DIRECTIONS:
Your task is to copy the material exactly.

DATA ENTRIES:
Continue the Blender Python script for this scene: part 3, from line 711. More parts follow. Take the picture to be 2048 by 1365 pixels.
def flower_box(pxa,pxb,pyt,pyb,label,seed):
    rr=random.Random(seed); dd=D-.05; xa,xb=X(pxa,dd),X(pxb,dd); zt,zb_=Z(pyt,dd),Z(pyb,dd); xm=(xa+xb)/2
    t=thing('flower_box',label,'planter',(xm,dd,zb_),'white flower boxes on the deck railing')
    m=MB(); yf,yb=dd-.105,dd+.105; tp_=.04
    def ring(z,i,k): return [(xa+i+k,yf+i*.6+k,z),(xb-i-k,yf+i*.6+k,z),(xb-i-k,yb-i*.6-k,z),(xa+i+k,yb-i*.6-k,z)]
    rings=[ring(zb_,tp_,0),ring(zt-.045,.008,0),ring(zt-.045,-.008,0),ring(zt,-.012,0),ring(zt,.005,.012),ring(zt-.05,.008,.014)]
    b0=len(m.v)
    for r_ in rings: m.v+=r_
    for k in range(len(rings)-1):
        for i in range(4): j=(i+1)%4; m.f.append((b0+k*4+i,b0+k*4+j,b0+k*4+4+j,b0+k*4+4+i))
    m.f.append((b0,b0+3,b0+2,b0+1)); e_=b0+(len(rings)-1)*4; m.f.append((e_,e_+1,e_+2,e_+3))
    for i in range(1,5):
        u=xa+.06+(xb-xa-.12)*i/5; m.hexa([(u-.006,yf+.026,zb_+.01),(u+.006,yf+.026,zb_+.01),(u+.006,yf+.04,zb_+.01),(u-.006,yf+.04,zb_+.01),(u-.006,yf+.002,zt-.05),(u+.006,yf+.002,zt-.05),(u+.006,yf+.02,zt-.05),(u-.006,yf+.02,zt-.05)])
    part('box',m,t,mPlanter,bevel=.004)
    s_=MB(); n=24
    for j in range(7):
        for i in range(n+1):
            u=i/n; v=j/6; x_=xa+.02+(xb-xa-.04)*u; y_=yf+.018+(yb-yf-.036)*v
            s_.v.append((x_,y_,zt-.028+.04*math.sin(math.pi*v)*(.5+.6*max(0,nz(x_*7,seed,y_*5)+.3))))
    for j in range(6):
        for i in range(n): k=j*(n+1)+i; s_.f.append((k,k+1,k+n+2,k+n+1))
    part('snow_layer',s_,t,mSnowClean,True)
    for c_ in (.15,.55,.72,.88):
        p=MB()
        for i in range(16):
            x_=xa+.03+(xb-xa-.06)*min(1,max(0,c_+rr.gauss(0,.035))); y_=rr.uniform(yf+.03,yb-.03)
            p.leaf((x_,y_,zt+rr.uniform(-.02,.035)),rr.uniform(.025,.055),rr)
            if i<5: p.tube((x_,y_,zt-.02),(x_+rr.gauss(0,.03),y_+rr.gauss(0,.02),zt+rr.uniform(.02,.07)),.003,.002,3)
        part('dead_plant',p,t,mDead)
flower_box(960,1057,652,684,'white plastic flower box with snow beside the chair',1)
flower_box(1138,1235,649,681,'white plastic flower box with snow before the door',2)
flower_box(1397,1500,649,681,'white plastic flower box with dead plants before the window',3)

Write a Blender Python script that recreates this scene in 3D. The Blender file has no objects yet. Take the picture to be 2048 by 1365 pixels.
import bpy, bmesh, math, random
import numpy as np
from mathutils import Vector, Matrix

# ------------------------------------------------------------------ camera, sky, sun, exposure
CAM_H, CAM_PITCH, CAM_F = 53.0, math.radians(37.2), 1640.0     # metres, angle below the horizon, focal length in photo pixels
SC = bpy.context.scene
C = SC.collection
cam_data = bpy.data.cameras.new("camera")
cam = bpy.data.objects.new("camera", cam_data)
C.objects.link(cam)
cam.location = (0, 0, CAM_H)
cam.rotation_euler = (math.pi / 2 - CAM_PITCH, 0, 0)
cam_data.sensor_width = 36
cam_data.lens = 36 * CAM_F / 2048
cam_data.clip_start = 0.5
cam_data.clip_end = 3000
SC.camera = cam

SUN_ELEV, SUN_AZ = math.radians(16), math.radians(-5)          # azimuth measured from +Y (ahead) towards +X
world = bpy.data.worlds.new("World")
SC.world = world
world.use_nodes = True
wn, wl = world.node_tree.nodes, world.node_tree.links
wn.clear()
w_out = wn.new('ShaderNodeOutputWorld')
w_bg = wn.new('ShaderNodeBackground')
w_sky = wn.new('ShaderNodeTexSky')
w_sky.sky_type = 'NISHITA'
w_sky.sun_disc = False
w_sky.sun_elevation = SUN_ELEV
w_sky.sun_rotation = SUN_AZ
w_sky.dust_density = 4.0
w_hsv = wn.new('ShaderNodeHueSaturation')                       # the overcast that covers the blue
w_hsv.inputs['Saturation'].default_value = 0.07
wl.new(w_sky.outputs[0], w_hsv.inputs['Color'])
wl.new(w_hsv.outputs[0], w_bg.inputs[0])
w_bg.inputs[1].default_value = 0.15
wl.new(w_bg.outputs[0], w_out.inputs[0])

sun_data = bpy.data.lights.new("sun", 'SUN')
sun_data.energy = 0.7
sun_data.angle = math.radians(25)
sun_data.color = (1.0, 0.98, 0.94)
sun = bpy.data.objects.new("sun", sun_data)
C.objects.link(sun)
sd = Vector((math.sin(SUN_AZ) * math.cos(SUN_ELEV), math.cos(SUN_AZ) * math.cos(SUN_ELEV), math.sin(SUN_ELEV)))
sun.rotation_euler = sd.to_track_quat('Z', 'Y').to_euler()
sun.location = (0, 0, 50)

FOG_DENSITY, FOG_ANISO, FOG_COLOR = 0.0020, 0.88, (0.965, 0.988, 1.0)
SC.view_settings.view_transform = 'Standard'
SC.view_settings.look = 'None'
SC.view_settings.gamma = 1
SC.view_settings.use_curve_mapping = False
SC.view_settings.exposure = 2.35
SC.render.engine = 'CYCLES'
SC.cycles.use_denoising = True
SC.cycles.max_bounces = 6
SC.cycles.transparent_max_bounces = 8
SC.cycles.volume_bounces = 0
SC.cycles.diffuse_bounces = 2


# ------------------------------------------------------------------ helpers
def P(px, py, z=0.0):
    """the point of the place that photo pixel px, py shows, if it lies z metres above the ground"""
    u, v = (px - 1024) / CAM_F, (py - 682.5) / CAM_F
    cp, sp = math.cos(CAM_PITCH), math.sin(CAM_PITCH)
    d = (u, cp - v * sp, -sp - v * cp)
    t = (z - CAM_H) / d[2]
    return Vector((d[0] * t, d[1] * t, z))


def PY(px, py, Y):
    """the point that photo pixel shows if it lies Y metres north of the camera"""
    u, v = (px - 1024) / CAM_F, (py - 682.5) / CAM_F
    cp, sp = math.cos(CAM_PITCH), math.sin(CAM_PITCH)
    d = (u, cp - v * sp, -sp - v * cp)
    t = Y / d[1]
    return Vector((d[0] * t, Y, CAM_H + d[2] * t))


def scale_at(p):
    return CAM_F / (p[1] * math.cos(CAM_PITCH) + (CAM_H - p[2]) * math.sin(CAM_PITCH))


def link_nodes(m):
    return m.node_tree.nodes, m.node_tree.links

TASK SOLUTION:
Continue the Blender Python script for this scene: part 3, from line 711. More parts follow. Take the picture to be 2048 by 1365 pixels.
def flower_box(pxa,pxb,pyt,pyb,label,seed):
    rr=random.Random(seed); dd=D-.05; xa,xb=X(pxa,dd),X(pxb,dd); zt,zb_=Z(pyt,dd),Z(pyb,dd); xm=(xa+xb)/2
    t=thing('flower_box',label,'planter',(xm,dd,zb_),'white flower boxes on the deck railing')
    m=MB(); yf,yb=dd-.105,dd+.105; tp_=.04
    def ring(z,i,k): return [(xa+i+k,yf+i*.6+k,z),(xb-i-k,yf+i*.6+k,z),(xb-i-k,yb-i*.6-k,z),(xa+i+k,yb-i*.6-k,z)]
    rings=[ring(zb_,tp_,0),ring(zt-.045,.008,0),ring(zt-.045,-.008,0),ring(zt,-.012,0),ring(zt,.005,.012),ring(zt-.05,.008,.014)]
    b0=len(m.v)
    for r_ in rings: m.v+=r_
    for k in range(len(rings)-1):
        for i in range(4): j=(i+1)%4; m.f.append((b0+k*4+i,b0+k*4+j,b0+k*4+4+j,b0+k*4+4+i))
    m.f.append((b0,b0+3,b0+2,b0+1)); e_=b0+(len(rings)-1)*4; m.f.append((e_,e_+1,e_+2,e_+3))
    for i in range(1,5):
        u=xa+.06+(xb-xa-.12)*i/5; m.hexa([(u-.006,yf+.026,zb_+.01),(u+.006,yf+.026,zb_+.01),(u+.006,yf+.04,zb_+.01),(u-.006,yf+.04,zb_+.01),(u-.006,yf+.002,zt-.05),(u+.006,yf+.002,zt-.05),(u+.006,yf+.02,zt-.05),(u-.006,yf+.02,zt-.05)])
    part('box',m,t,mPlanter,bevel=.004)
    s_=MB(); n=24
    for j in range(7):
        for i in range(n+1):
            u=i/n; v=j/6; x_=xa+.02+(xb-xa-.04)*u; y_=yf+.018+(yb-yf-.036)*v
            s_.v.append((x_,y_,zt-.028+.04*math.sin(math.pi*v)*(.5+.6*max(0,nz(x_*7,seed,y_*5)+.3))))
    for j in range(6):
        for i in range(n): k=j*(n+1)+i; s_.f.append((k,k+1,k+n+2,k+n+1))
    part('snow_layer',s_,t,mSnowClean,True)
    for c_ in (.15,.55,.72,.88):
        p=MB()
        for i in range(16):
            x_=xa+.03+(xb-xa-.06)*min(1,max(0,c_+rr.gauss(0,.035))); y_=rr.uniform(yf+.03,yb-.03)
            p.leaf((x_,y_,zt+rr.uniform(-.02,.035)),rr.uniform(.025,.055),rr)
            if i<5: p.tube((x_,y_,zt-.02),(x_+rr.gauss(0,.03),y_+rr.gauss(0,.02),zt+rr.uniform(.02,.07)),.003,.002,3)
        part('dead_plant',p,t,mDead)
flower_box(960,1057,652,684,'white plastic flower box with snow beside the chair',1)
flower_box(1138,1235,649,681,'white plastic flower box with snow before the door',2)
flower_box(1397,1500,649,681,'white plastic flower box with dead plants before the window',3)

Write a Blender Python script that recreates this scene in 3D. The Blender file has no objects yet. Take the picture to be 2048 by 1365 pixels.
import bpy, bmesh, math, random
import numpy as np
from mathutils import Vector, Matrix

# ------------------------------------------------------------------ camera, sky, sun, exposure
CAM_H, CAM_PITCH, CAM_F = 53.0, math.radians(37.2), 1640.0     # metres, angle below the horizon, focal length in photo pixels
SC = bpy.context.scene
C = SC.collection
cam_data = bpy.data.cameras.new("camera")
cam = bpy.data.objects.new("camera", cam_data)
C.objects.link(cam)
cam.location = (0, 0, CAM_H)
cam.rotation_euler = (math.pi / 2 - CAM_PITCH, 0, 0)
cam_data.sensor_width = 36
cam_data.lens = 36 * CAM_F / 2048
cam_data.clip_start = 0.5
cam_data.clip_end = 3000
SC.camera = cam

SUN_ELEV, SUN_AZ = math.radians(16), math.radians(-5)          # azimuth measured from +Y (ahead) towards +X
world = bpy.data.worlds.new("World")
SC.world = world
world.use_nodes = True
wn, wl = world.node_tree.nodes, world.node_tree.links
wn.clear()
w_out = wn.new('ShaderNodeOutputWorld')
w_bg = wn.new('ShaderNodeBackground')
w_sky = wn.new('ShaderNodeTexSky')
w_sky.sky_type = 'NISHITA'
w_sky.sun_disc = False
w_sky.sun_elevation = SUN_ELEV
w_sky.sun_rotation = SUN_AZ
w_sky.dust_density = 4.0
w_hsv = wn.new('ShaderNodeHueSaturation')                       # the overcast that covers the blue
w_hsv.inputs['Saturation'].default_value = 0.07
wl.new(w_sky.outputs[0], w_hsv.inputs['Color'])
wl.new(w_hsv.outputs[0], w_bg.inputs[0])
w_bg.inputs[1].default_value = 0.15
wl.new(w_bg.outputs[0], w_out.inputs[0])

sun_data = bpy.data.lights.new("sun", 'SUN')
sun_data.energy = 0.7
sun_data.angle = math.radians(25)
sun_data.color = (1.0, 0.98, 0.94)
sun = bpy.data.objects.new("sun", sun_data)
C.objects.link(sun)
sd = Vector((math.sin(SUN_AZ) * math.cos(SUN_ELEV), math.cos(SUN_AZ) * math.cos(SUN_ELEV), math.sin(SUN_ELEV)))
sun.rotation_euler = sd.to_track_quat('Z', 'Y').to_euler()
sun.location = (0, 0, 50)

FOG_DENSITY, FOG_ANISO, FOG_COLOR = 0.0020, 0.88, (0.965, 0.988, 1.0)
SC.view_settings.view_transform = 'Standard'
SC.view_settings.look = 'None'
SC.view_settings.gamma = 1
SC.view_settings.use_curve_mapping = False
SC.view_settings.exposure = 2.35
SC.render.engine = 'CYCLES'
SC.cycles.use_denoising = True
SC.cycles.max_bounces = 6
SC.cycles.transparent_max_bounces = 8
SC.cycles.volume_bounces = 0
SC.cycles.diffuse_bounces = 2


# ------------------------------------------------------------------ helpers
def P(px, py, z=0.0):
    """the point of the place that photo pixel px, py shows, if it lies z metres above the ground"""
    u, v = (px - 1024) / CAM_F, (py - 682.5) / CAM_F
    cp, sp = math.cos(CAM_PITCH), math.sin(CAM_PITCH)
    d = (u, cp - v * sp, -sp - v * cp)
    t = (z - CAM_H) / d[2]
    return Vector((d[0] * t, d[1] * t, z))


def PY(px, py, Y):
    """the point that photo pixel shows if it lies Y metres north of the camera"""
    u, v = (px - 1024) / CAM_F, (py - 682.5) / CAM_F
    cp, sp = math.cos(CAM_PITCH), math.sin(CAM_PITCH)
    d = (u, cp - v * sp, -sp - v * cp)
    t = Y / d[1]
    return Vector((d[0] * t, Y, CAM_H + d[2] * t))


def scale_at(p):
    return CAM_F / (p[1] * math.cos(CAM_PITCH) + (CAM_H - p[2]) * math.sin(CAM_PITCH))


def link_nodes(m):
    return m.node_tree.nodes, m.node_tree.links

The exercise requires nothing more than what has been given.